These concepts are known as REA (Resources, Events, Agents). Figure below illustrates the most fundamental REA concepts, which are economic resource, economic agent, economic event, commitment, and contract.
Economic Resource is a thing that is scarce, and has utility for economic agents, and is something users of business applications want to plan, monitor, and control. Examples of economic resources are products and services, money, raw materials, labor, tools, and services the enterprise uses.
Economic Agent is an individual or organization capable of having control over economic resources, and transferring or receiving the control to or from other individuals or organizations. Examples of economic agents are customers, vendors, employees, and enterprises.

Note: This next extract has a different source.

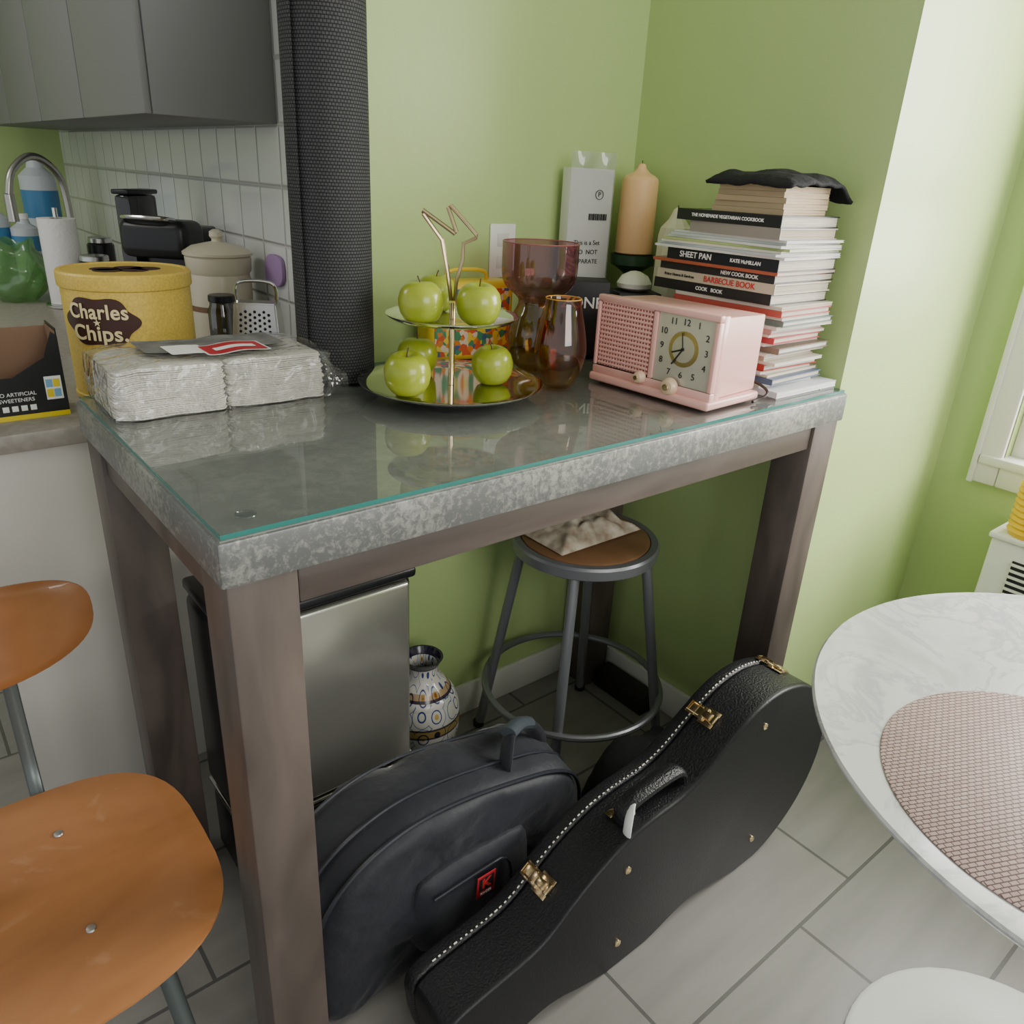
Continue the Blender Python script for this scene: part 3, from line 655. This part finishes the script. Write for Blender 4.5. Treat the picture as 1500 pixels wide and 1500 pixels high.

Economic Event represents either an increment or a decrement in the value of economic resources that are under the control of the enterprise. Some economic events occur instantaneously, such as sales of goods; some occur over time, such as rentals, labor acquisition, and provision and use of services.
Commitment is a promise or obligation of economic agents to perform an economic event in the future. For example, line items on a sales order represent commitments to sell goods.
Contract is a collection of increment and decrement commitments and terms. Under the conditions specified by the terms, a contract can create additional commitments. Thus, the contract can specify what should happen if the commitments are not fulfilled. For example, a sales order is a contract containing commitments to sell goods and to receive payments. The terms of the sales order contract can specify penalties (additional commitments) if the goods or payments have not been received as promised.
These concepts, together with their relationships are described in detail in the chapter What Is REA in the book Model-Driven Design Using Business Patterns.
The fact that REA modeling elements are more specific than elements such as activity or data entity, surprisingly radically increases the amount of information in the model, while preserving its simplicity. The amount of information in the model is even so high, that REA models are fully executable, without need for any additional hand-written code.